I agree wholeheartedly, but were numbers 1-4 found wanting? Or just busy?
posted by Optamystic at 10:51 AM on January 6, 2012


@mippy I didn't see anyone famous. Though to be honest, I'm totally useless at spotting such people. Honestly I've been sat next to David Beckham and not realised.

My interest in burgers is because I've been working my way through a similar list of New Yorks Best Burgers.

From the NY list I'm saying:

1. Five Napkins, because of the milkshake (er, yeah, honestly)
2. Burger Joint at Le Parker Meridien
3. Jimmys Diner (Union Ave, Brooklyn - yes I know its not on the list, but it should have been.)
4. Corner Bistro
5. Shake Shack
posted by 13twelve at 10:58 AM on January 6, 2012


@Optamystic it was recommended in another article
posted by 13twelve at 10:59 AM on January 6, 2012


Just back from a short London trip and not in any way a burger fan, but I did enjoy Charlie Brooker's take on poshburgers

" It was a bit like sinking my teeth into a small, soft woodland creature with a light dusting of flour; one which thoroughly enjoyed being eaten and responded to each bite by gently urinating warm oil down my chin"

Hilarious.
posted by jan murray at 3:51 PM on January 6, 2012 [4 favorites]

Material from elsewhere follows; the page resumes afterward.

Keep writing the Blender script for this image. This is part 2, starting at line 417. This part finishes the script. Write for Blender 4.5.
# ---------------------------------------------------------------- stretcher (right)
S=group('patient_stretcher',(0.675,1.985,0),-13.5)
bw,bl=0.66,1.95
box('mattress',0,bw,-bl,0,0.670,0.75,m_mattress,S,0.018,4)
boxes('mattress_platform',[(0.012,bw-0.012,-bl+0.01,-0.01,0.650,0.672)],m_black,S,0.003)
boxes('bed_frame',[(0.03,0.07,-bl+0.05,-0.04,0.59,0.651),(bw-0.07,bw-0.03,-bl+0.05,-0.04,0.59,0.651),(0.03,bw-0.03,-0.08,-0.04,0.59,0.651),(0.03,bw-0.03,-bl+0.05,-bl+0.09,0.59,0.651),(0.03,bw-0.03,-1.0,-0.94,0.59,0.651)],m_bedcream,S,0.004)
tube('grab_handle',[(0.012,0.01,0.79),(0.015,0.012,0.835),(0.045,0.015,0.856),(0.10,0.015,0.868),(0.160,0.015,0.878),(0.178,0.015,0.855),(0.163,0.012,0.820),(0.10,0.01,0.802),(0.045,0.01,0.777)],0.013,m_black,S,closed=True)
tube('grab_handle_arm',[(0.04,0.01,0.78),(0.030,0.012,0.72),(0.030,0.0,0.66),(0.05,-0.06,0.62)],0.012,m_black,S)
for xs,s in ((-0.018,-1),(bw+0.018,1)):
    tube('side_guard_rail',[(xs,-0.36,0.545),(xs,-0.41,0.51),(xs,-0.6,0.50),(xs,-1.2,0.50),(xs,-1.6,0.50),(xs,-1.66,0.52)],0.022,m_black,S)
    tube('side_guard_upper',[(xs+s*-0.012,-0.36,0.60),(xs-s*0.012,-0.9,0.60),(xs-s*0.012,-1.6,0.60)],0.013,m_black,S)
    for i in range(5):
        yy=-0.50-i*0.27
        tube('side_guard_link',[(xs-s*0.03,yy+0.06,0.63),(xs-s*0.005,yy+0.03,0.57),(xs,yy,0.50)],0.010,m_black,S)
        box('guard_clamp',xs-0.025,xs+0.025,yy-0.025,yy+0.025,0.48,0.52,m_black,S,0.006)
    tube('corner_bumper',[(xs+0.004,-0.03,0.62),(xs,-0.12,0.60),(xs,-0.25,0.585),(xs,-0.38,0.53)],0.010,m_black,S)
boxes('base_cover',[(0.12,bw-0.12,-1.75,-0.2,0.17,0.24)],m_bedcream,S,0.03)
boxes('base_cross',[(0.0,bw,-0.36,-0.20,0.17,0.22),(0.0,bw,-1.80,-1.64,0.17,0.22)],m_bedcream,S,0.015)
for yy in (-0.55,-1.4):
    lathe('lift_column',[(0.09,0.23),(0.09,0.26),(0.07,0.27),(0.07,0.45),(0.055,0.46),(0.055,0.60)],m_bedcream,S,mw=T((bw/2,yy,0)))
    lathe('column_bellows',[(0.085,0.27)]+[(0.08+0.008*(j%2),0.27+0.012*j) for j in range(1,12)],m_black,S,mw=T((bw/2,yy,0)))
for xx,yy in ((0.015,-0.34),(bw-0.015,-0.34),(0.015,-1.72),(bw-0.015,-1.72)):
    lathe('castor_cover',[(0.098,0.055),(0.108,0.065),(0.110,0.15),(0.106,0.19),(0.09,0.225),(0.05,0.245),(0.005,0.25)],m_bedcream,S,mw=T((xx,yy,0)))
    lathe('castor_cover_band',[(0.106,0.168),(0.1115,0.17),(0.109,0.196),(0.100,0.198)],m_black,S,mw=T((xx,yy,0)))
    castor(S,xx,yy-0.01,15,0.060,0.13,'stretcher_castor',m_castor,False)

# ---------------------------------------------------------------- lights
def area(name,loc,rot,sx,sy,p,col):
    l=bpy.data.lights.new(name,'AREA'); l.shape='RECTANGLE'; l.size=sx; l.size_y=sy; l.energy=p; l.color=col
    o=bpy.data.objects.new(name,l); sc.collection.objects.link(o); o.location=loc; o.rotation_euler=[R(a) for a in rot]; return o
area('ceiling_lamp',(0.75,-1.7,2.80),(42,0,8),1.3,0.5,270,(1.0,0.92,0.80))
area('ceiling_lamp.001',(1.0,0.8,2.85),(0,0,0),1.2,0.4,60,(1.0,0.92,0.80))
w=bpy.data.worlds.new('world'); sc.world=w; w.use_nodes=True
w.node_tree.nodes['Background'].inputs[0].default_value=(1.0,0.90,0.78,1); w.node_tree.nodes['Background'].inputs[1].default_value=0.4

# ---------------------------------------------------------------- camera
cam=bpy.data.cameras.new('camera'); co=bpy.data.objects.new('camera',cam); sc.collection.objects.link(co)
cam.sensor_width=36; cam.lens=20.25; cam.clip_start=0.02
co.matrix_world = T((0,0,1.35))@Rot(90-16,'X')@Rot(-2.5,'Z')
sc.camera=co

Timely FPP, as I just came back from my first burger at Goodman's. It was excellent, by any standard: great meat, good bread, free toppings and copious condiments (you'd think that would be a given at £13, but I was surprised) and pretty decent service. What my North American burger bias detected, however, was a distinct lack of ambiance. These fancy burger joints, with their wood panelling and vintage photographs no doubt bought in bulk from eBay, might be able to justify their stratospheric prices with imported, ethically-sourced Nebraska beef and artisanal buns, but they just don't have the feel that makes a real burger place shine.

They even gave us forks and knives, an embarrassing overcompensation. Texas has forever ruined my ability to really enjoy a burger anywhere else I suppose, but I appreciate the London effort - it may be an ultimately futile quest if you believe that food is more than just ingredients, but it's still fun to try.

p.s. Thanks for the tip, Pallas Athena.
posted by Chichibio at 4:21 PM on January 6, 2012


well you learn something every day. Corned beef in australia is something different again - though more like US than UK corned beef. In Aus it is pickled silverside or girello. Often eaten with white sauce, boiled potatoes and cabbage for some reason.